Seasonal Challenges:
Pray to a god - Completed
Participate in a race - Completed
Buy something new and exciting - Completed
Throw an event (hunt) - Completed

Name: Belhatir
XP Award:
  • Gambling +1
  • Hunting +2
  • Observation +2
  • Riding +1
  • Running +1
  • Unarmed Combat +1
  • Weapon: Throwing Axe +1
Lore:
  • Blind luck can sometimes bring success
  • Deer feces, good for a hunt, not good for pants
  • Dreamer: uninterested in the furits of a hunt
  • Fighting isn't funny, and sometimes you lose a tooth
  • Hunting: animal feces is a valuable tool
  • Lhex: doesn't ask for your dinner
  • Lost in the heat of the moment
  • Running to avoid a debt
  • Unintended consequence of throwing a weapon; it might get stuck
Notes: Take care not to overplay your weapon skill, you are only at novice level, here you did mention blind luck, and the animal was wounded so perhaps not as agile as an unharmed one, but all the same look out in future threads for over playing. Also, you have your weapon skills listed as "throwing axes" and I'm not sure if that means you have more than one that you use (say like throwing knives), or if you consider it dual wielding. If it is the former, you're in the clear. The latter requires its own skill and must be attained after you are competent in the weapon skill of choice. You must deduct the cost of living from your ledger. Spring has ended, and so the living expense must be subtracted from your wealth. I have posted this grade for you today, I can not post another grade for you until your ledger has been updated, so please do that soon!

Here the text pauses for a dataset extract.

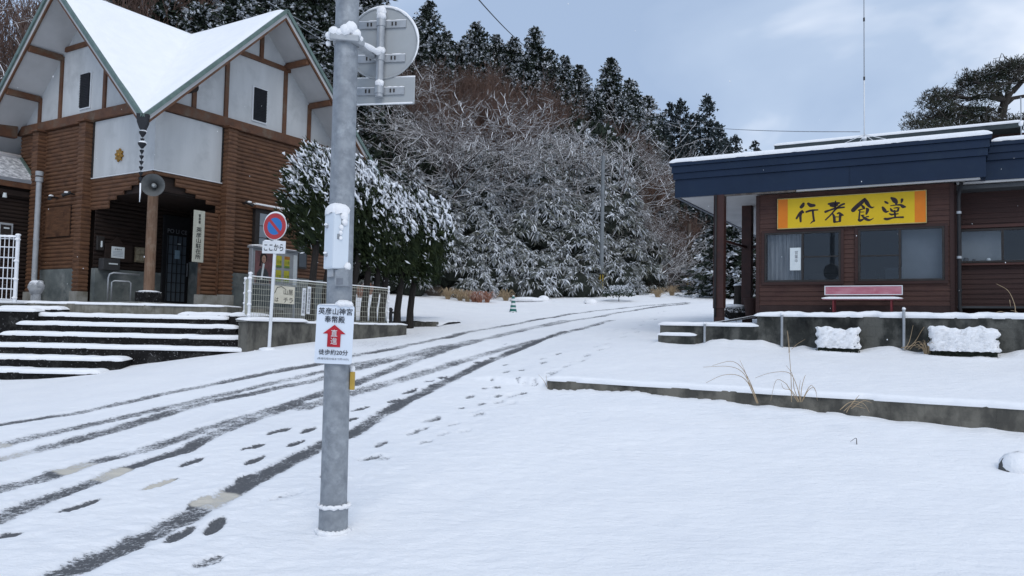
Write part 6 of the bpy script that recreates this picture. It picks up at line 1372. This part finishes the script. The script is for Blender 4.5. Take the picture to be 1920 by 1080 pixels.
# ---- bamboo grass thicket on the bank
def sasa(seed, tips=80, r=.95, h=1.7, heavy=.72):
    g = np.random.default_rng(seed); B = []; T = []; Wd = []; S = []; N = []
    for k in range(tips):
        a = g.uniform(0, 6.28); q = math.sqrt(g.random()); z = h * (.30 + .70 * (1 - q * q * .75)) * g.uniform(.62, 1.08); c = np.array([math.cos(a) * r * q, math.sin(a) * r * q, z]); m = 13
        aa = g.uniform(0, 6.28, m); d = nrm(np.c_[np.cos(aa), np.sin(aa), g.uniform(-1.4, .15, m)] + np.array([math.cos(a), math.sin(a), 0]) * .5); L = g.uniform(.24, .44, (m, 1))
        B.append(c + g.normal(0, .035, (m, 3))); T.append(B[-1] + d * L + np.array([0, 0, -.06])); Wd.append(g.uniform(.020, .036, m)); sn = g.random() < heavy; S.append(np.where(g.random(m) < (.3 + .35 * heavy if sn else .12), g.uniform(.6, 1, m), g.uniform(0, .22, m)))
    B = np.vstack(B); T = np.vstack(T); Wd = np.concatenate(Wd); S = np.concatenate(S); n = len(B); sv = nrm(np.cross(T - B, np.array([0, 0, 1.0]) + g.normal(0, .4, (n, 3))))
    V, F = blades(B, T, Wd, sv, np.c_[np.zeros(n), np.zeros(n), np.full(n, .045)]); A = np.repeat(S, 4)
    # caps of snow on the bent over tips
    m = int(tips * min(1, heavy * 1.05)); c = B[::13][g.permutation(tips)[:m]] + np.array([0, 0, .05]); ang = g.uniform(0, 6.28, m); d_ = np.c_[np.cos(ang), np.sin(ang), g.uniform(-.5, .1, m)]; s_ = nrm(np.cross(d_, np.array([0, 0, 1.0]))); L = g.uniform(.14, .32, (m, 1)); w = g.uniform(.08, .18, (m, 1)); up = np.array([0, 0, .08])
    PV = np.stack([c - d_ * L, c - s_ * w - up, c + d_ * L, c + s_ * w - up, c + up], 1).reshape(-1, 3); o = (np.arange(m) * 5)[:, None] + len(V)
    PF = np.concatenate([np.concatenate([o + i, o + j, o + 4, o + 4], 1) for i, j in ((0, 1), (1, 2), (2, 3), (3, 0))])
    return np.vstack([V, PV]), np.vstack([F, PF]), np.r_[A, np.full(m * 5, .95)]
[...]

Penalties: Belhatir will be bruised and sore from his fight, the pain will worsen over the next day, and begin to fade in the next three to five days. Bruises on his face and body will form and disappear over the next two to ten days. Belhatir lost a tooth in his fight, it will not grow back, but should not cause any complications beyond the resulting pain.

Rewards: Belhatir returns home victorious! He arrives with a yearling buck with a pelt nearly intact. The buck weighs 110 lbs, and can be processed at The Spit Fire. You can receive 110 GM for the meat, or take it home to be butchered and eaten by Belhatir's family. 2 GM and 2 SM can be paid to preserve the hide for Belhatir to keep, or it may be sold for 2 GM.
If you butcher the deer yourself, you will receive 75 pounds of meat, and the hide will be left as little more than scraps of fur.

Seasonal Challenges:
Participate in a Race - Completed

Notes to you both: I tried to make sure there were lores for everything I found, and hopefully I didn't miss any skills or specific lores you were looking for. If I did, shoot me a PM I am happy to discuss corrections. Dravite, as you noticed, somethings get over looked, so no worries about being a bother if you have questions or concerns! Another thing, I believe if you want the medal for the seasonal challenges, you must PM the Storyteller of the city, for us that means Gossamer. If I were you, I would wait until you have the required number of events, and then in your PM link to the specific posts where they happened, as well as the grade posts where I have confirmed that I saw the goal to be completed.